One of those cars, a blue Dodge, contains 25-year-old Marcy Baker, a Scott Depot woman who's found inspiration in the icons of the highway. The black and yellow stripes of a hazard sign, the cross-like Chevy emblem and the naked lady on truckers' mud flaps have found their way into Baker's artwork, which went on display last week as part of the Contemporary Drawings exhibit at the Cultural Center.

Baker has found herself commuting more than usual this summer. She aims her car west in the morning and heads to Marshall University, where she takes classes in ceramics, printing and art history. By late afternoon, she points the car east and heads to the University of Charleston to take an evening class in British literature.

At Marshall, students are allowed to take only two classes during a summer term, but Baker talked them into letting her take three. They absolutely drew the line at four, so the got around the rules by taking the other class at UC. She plans to transfer her MU credits to UC, where she's just a semester away from graduation.

The 9 A.M. to 9 P.M. class schedule on Tuesday and Thursday doesn't allow much leeway for anything else, but she manages to work in a newspaper interview by skipping her Brit lit class.

She arrives at the Cultural Center late because of a wreck near Huntington that backed up interstate traffic. She didn't bother to eat. She's running on two hours of sleep. At Marshall, it's finals week. And she's fuming, because an art professor told her she was working too slow. "What's one more thing?" seems to be her attitude about the interview.

This Marcy Baker, the one driven and driving to graduate by December and go on for a master's degree and eventually become a professional artist, is not the Marcy from high school. That girl lacked direction.

"I was aimless, depressed, a terrible student," says Baker, a pained expression on her face.

She's tall and thin in a long-sleeved white shirt and black pants, dark brown hair hanging past her shoulders. She wears big silver hoop earrings, chews gum and uses the word "cheesy" to brand all that is trite and corny.

She dropped out of Winfield High School at the beginning of the 11th grade, which turned out to be a liberating experience, she said.

"When I dropped out, I finally got out of that tunnel vision. That high school was just so cheesy," she insists.

She had been in artist Caryl Toth's gifted art classes since the age of 9 and had decided to become a graphic artist, the safe practical alternative to earning a living as a painter. She worked, though not too hard, as a graphic designer. "I was lazy," she says.

All the while, she worked on the drawings and paintings which would earn her a scholarship to Savannah College of Art and Design in Georgia.

She was 21, away from home and having a good time.

I was a serious student with an active social life, and I got on well with my teachers," said Baker. "I got my first studio, and I got to be with other people with the same ambitions, but I found out how spiteful artists can be, which hasn't changed and I don't think will ever change."

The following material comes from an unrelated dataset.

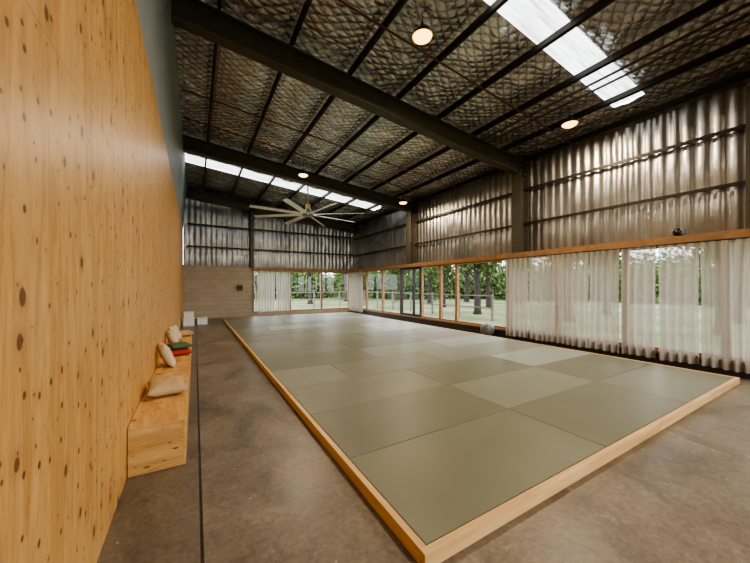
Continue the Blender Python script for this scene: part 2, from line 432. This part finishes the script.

After two years of art school, Baker returned home. The things she tells people about why she left aren't the truth, she admits. She spent the next year "nearly comatose," a "wooden Indian," and then she began to paint again.

That summer her work began to look more mature and less like that of a student. She enrolled in UC, where she began to make excellent grades. "No more B's," she says. The art was going well, too.

She was one of the artists invited to participate in the Arts & Letters series, which featured an exhibit called "Black and White: Drawing in West Virginia." In 1995, her acrylic painting "The Human Factor" won a $500 merit award at the West Virginia Juried Exhibition. The traveling version of that show was the first exhibit at the Tamarack arts center. She even sold some pieces that year.

Now her drawings are on display with those of five other artist, most with advanced careers.

"When you consider that most are in their late 30s or 40s and have their degrees and are teaching, she's a natural," said Mark Tobin Moore, director of exhibits for the West Virginia State Museum. "She's just loaded with talent."

Moore praises Baker's awareness of contemporary art history, and says her more experimental drawings add a nice touch to the show.

"They're sort of the accent on all the other pieces -- the salt," he says.

Despite the fact that things are going well, Baker feels like she's stalled out, because she lives at home, has yet to graduate, and has a couple of years on some of here college classmates. When a 21-year old guy asked how old she was, she lied, subtracting two years.

"Everyone else is on the train to adulthood, while I'm still stuck in college," she laments.
But Moore thinks she's in the fast lane with a straight stretch ahead.

"You probably can't print this, but she's hot shit," says Moore, with a laugh. "But she doesn't even know it."